# MATERIAL:
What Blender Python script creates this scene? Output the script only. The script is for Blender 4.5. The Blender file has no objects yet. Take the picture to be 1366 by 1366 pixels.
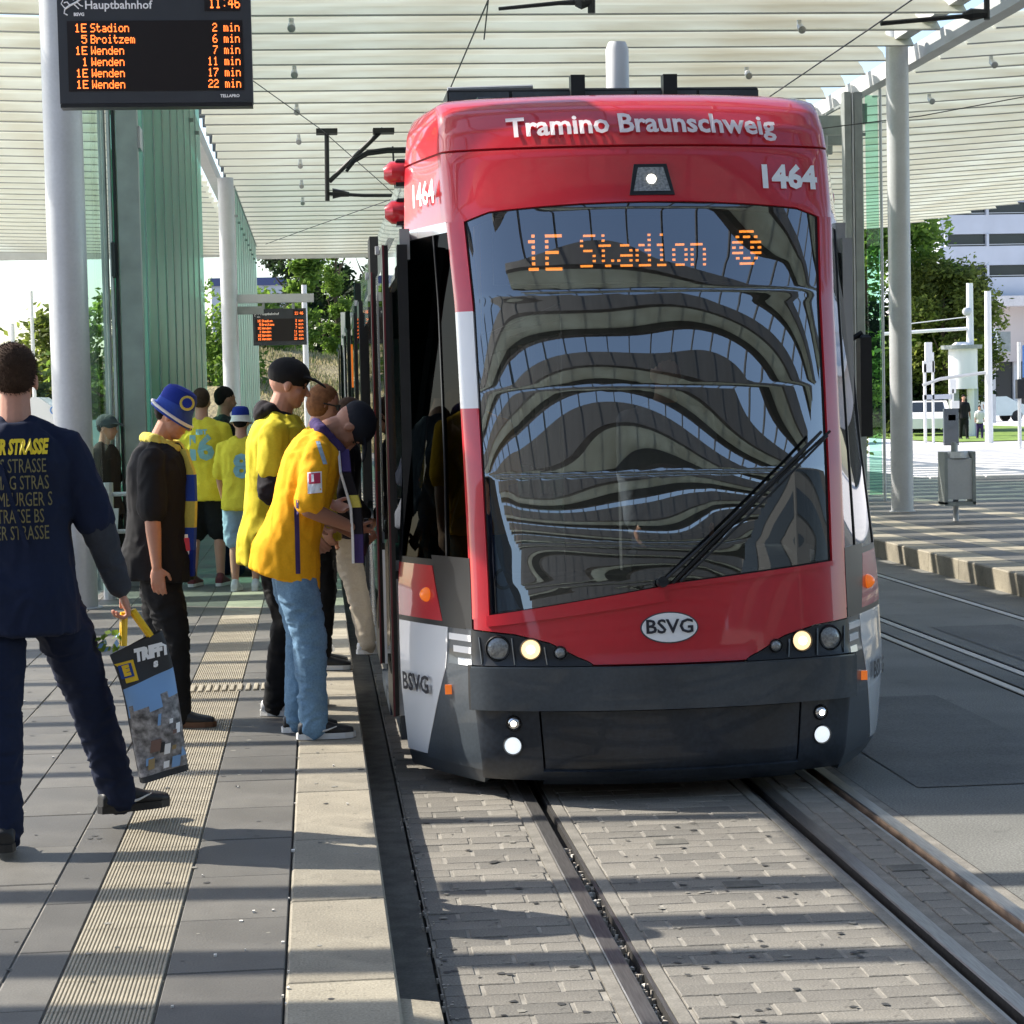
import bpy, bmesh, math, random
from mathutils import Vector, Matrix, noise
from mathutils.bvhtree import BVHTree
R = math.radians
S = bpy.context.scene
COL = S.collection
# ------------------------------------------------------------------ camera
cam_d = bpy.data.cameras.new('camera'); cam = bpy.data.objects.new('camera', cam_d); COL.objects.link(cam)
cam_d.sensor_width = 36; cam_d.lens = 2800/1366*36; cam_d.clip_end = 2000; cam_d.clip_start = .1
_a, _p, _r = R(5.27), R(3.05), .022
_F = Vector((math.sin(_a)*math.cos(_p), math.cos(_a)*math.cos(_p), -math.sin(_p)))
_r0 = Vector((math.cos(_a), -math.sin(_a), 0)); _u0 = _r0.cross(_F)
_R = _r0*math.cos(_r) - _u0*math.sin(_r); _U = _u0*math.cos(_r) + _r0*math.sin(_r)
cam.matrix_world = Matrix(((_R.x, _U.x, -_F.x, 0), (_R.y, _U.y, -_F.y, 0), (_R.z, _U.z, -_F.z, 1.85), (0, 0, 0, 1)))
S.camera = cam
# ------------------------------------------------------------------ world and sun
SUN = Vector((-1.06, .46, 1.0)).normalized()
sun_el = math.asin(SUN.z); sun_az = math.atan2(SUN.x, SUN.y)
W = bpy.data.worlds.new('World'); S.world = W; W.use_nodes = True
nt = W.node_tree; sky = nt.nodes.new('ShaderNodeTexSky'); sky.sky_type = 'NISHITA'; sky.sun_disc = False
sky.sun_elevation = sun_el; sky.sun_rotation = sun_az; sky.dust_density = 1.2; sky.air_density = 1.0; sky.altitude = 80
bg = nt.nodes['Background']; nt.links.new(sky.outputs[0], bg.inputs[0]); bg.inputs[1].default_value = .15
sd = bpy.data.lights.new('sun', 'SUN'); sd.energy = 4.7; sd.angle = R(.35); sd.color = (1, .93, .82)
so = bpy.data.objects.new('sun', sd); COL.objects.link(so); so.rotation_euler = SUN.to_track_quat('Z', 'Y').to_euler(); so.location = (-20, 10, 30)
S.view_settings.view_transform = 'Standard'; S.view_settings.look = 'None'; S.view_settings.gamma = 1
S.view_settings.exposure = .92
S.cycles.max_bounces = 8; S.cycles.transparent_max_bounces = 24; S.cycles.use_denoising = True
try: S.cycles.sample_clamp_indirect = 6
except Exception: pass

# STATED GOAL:
Find the lines above holding the word "scene" and show them.

# SOLUTION:
What Blender Python script creates this scene? Output the script only. The script is for Blender 4.5. The Blender file has no objects yet. Take the picture to be 1366 by 1366 pixels.
S = bpy.context.scene